Conforme aponta o Índice de Condições Financeiras (ICF-FIESP) [2], as condições financeiras da economia brasileira continuam em terreno restritivo, sobretudo devido à manutenção dos juros internacionais e doméstico em patamar elevado, o que tem impactado negativamente as condições de crédito. Este alto patamar das taxas de juros nas economias desenvolvidas, somado à desaceleração da atividade global, tendem a atuar como freios para a atividade nos próximos trimestres (Gráfico 5).
Gráfico 5 – Indicador de Condições Financeiras da Fiesp (ICF-Fiesp)

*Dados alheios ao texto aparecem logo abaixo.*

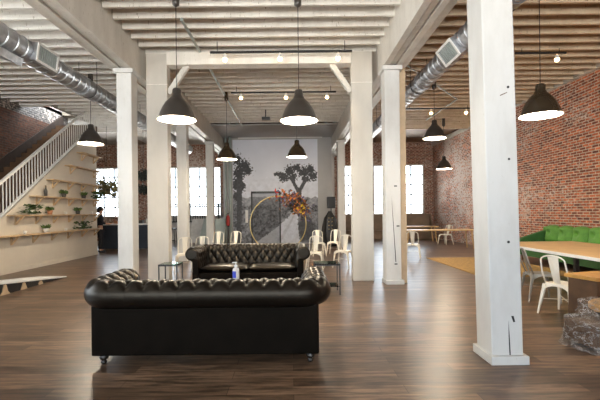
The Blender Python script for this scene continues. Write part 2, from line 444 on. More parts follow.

Fonte: elaboração FIESP a partir de dados do BCB e da Bloomberg.
Projeções da Fiesp para o PIB em 2023
Diante deste cenário e da expectativa de que a redução dos juros básicos terá início apenas a partir do segundo semestre, a Fiesp projeta um novo recuo para o PIB da indústria de transformação em 2023, desta vez de 0,4%. Se confirmado, este resultado configuraria a sétima queda em 10 anos.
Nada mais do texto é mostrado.